SUPPLIED MATERIAL start

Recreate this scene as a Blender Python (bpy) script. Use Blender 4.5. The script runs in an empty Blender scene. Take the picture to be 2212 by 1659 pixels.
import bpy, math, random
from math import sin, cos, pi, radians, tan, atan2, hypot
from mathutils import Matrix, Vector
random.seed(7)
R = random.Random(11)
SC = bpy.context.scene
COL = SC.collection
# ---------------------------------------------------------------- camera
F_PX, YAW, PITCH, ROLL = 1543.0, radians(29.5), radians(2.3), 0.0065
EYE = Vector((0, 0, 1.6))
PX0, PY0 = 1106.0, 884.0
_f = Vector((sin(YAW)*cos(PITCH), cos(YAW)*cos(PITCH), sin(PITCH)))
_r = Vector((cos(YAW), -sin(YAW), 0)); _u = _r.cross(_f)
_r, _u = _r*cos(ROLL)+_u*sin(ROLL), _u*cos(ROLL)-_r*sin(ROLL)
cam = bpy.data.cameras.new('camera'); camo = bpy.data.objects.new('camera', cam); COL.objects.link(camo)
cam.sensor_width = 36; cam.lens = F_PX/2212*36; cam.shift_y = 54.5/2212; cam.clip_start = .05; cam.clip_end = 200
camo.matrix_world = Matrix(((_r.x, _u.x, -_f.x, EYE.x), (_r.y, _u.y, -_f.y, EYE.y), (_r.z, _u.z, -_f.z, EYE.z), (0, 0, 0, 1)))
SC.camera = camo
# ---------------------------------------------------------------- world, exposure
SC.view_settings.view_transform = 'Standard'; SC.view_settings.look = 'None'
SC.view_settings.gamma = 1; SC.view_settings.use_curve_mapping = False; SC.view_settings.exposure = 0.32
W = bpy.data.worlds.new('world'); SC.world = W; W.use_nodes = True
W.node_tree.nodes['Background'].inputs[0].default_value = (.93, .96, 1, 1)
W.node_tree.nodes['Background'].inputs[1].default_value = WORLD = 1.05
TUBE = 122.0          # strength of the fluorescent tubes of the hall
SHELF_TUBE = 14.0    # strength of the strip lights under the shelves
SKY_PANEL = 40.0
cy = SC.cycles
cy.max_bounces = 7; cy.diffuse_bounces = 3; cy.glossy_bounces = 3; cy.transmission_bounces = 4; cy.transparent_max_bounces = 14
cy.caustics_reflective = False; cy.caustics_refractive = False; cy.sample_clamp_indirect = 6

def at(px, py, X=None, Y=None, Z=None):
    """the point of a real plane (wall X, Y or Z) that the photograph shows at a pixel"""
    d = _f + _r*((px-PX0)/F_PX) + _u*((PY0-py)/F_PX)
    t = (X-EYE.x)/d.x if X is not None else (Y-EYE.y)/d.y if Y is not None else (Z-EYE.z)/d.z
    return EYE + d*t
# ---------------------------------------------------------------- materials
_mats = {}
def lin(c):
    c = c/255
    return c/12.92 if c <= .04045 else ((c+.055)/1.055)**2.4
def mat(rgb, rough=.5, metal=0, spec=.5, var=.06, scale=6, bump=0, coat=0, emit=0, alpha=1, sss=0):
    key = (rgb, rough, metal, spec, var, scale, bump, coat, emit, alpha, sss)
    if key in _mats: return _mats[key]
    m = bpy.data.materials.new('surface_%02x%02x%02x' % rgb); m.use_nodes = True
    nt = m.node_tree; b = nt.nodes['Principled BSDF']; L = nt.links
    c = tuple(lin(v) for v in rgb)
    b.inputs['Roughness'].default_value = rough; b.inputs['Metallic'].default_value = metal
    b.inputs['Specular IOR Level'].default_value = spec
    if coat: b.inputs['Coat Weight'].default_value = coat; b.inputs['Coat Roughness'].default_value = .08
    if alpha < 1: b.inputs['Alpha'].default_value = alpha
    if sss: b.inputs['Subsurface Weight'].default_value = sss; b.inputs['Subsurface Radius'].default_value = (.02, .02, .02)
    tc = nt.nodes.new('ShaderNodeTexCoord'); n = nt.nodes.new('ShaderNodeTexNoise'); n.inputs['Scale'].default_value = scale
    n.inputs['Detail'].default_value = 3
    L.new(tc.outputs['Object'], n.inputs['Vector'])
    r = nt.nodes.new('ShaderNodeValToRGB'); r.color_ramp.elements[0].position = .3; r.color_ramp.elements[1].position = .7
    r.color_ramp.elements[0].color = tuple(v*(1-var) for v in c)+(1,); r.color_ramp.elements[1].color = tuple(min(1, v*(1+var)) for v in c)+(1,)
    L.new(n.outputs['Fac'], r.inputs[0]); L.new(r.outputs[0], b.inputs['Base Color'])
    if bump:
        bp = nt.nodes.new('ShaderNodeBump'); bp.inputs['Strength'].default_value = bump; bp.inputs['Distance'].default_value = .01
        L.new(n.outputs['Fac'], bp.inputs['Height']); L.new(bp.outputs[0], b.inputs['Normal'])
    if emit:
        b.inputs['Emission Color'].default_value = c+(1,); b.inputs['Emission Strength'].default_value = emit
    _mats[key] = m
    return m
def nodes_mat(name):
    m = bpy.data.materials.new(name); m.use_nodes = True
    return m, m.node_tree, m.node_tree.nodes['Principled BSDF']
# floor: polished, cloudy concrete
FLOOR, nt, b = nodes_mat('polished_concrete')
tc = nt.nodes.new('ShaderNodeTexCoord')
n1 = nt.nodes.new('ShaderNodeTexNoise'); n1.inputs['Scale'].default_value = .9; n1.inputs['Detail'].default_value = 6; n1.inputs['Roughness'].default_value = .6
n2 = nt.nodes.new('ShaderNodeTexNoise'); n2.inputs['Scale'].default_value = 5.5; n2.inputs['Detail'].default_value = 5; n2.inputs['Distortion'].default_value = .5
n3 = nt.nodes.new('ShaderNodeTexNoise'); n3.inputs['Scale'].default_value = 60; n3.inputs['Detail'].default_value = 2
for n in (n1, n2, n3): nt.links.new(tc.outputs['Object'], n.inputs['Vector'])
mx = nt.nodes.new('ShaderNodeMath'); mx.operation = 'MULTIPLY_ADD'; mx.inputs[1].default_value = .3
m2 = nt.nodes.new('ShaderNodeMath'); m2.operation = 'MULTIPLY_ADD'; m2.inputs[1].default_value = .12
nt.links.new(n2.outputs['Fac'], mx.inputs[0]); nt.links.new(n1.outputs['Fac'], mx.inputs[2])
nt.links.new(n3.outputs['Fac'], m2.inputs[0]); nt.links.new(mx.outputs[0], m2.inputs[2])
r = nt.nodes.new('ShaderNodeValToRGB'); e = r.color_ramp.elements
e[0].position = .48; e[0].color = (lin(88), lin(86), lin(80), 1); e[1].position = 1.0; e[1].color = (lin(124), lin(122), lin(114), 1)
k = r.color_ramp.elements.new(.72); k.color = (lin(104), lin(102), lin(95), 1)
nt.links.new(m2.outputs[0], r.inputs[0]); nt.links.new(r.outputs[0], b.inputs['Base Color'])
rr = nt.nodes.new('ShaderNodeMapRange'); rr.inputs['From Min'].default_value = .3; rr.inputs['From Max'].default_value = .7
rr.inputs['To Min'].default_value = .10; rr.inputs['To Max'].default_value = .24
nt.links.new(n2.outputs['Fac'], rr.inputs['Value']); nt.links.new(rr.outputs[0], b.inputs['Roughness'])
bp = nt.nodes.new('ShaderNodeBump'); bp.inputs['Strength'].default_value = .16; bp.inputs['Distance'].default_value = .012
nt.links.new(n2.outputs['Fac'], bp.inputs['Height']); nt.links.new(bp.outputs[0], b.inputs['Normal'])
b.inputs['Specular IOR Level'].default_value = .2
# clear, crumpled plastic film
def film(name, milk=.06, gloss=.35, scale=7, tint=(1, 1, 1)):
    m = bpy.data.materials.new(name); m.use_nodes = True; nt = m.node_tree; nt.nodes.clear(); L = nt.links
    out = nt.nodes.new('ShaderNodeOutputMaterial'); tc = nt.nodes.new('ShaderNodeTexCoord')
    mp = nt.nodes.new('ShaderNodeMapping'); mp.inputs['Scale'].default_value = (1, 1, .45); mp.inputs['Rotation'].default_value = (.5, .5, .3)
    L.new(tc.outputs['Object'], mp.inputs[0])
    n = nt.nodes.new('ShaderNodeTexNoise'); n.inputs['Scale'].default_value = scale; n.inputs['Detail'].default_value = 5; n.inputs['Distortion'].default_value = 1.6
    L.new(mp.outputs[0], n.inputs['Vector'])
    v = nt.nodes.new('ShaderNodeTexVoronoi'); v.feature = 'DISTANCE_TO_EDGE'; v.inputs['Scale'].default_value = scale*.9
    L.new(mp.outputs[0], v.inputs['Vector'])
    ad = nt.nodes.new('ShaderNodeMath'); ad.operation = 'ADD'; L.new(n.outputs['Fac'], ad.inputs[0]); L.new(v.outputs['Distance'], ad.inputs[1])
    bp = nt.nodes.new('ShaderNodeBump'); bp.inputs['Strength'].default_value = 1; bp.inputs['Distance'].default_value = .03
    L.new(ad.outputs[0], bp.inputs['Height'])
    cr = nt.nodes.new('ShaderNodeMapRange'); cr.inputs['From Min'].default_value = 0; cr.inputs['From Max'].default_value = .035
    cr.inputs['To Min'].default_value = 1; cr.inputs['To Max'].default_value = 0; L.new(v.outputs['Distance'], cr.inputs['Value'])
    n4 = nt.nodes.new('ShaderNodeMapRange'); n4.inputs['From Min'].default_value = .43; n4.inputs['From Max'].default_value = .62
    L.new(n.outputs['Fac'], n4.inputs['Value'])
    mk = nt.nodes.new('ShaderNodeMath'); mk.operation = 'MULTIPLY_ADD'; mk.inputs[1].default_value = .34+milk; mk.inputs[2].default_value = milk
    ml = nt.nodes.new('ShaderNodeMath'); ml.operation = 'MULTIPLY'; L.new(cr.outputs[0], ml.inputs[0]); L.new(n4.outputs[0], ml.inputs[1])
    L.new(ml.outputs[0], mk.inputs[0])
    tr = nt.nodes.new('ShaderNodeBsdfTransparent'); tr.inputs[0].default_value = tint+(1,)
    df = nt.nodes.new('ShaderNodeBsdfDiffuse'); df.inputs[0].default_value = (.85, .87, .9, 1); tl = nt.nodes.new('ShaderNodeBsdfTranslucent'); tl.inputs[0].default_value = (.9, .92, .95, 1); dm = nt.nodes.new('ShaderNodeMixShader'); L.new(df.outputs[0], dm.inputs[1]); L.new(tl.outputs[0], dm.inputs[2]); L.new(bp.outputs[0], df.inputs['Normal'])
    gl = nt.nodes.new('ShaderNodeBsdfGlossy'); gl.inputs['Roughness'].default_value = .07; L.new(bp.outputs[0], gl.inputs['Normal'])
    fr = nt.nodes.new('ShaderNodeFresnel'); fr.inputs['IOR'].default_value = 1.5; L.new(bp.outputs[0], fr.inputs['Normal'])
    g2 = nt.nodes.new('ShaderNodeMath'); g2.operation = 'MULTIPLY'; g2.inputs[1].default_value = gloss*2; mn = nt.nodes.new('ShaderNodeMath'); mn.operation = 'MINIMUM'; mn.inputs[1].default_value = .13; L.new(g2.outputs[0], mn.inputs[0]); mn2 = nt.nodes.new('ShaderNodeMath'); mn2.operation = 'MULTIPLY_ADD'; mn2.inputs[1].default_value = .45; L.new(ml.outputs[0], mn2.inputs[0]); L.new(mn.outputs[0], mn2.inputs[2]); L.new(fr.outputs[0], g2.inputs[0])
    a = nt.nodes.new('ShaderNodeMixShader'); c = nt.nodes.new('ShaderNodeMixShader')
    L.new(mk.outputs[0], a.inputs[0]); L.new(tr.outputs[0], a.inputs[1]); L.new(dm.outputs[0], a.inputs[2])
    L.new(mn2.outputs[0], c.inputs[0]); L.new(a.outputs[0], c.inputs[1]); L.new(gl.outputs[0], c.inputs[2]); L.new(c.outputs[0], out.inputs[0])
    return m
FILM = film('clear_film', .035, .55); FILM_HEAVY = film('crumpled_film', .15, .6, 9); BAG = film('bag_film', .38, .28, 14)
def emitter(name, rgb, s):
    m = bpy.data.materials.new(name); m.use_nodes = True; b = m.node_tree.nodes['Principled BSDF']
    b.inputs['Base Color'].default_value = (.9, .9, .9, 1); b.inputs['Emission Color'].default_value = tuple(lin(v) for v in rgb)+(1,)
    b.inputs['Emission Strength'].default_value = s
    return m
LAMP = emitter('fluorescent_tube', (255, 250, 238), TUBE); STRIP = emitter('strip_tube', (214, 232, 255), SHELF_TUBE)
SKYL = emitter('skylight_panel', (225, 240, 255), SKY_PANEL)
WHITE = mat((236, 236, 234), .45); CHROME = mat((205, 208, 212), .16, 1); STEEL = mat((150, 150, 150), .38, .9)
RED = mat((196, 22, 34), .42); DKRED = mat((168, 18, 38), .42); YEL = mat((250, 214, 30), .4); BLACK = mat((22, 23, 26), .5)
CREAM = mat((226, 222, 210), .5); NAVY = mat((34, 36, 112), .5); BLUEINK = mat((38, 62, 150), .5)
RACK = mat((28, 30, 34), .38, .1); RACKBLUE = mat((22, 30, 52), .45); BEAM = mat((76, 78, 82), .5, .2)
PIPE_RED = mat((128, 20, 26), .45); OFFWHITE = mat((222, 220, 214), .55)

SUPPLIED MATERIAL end

**THE REQUEST**
Copy every line above that holds the word "scene".

**TASK OUTPUT**
Recreate this scene as a Blender Python (bpy) script. Use Blender 4.5. The script runs in an empty Blender scene. Take the picture to be 2212 by 1659 pixels.
SC = bpy.context.scene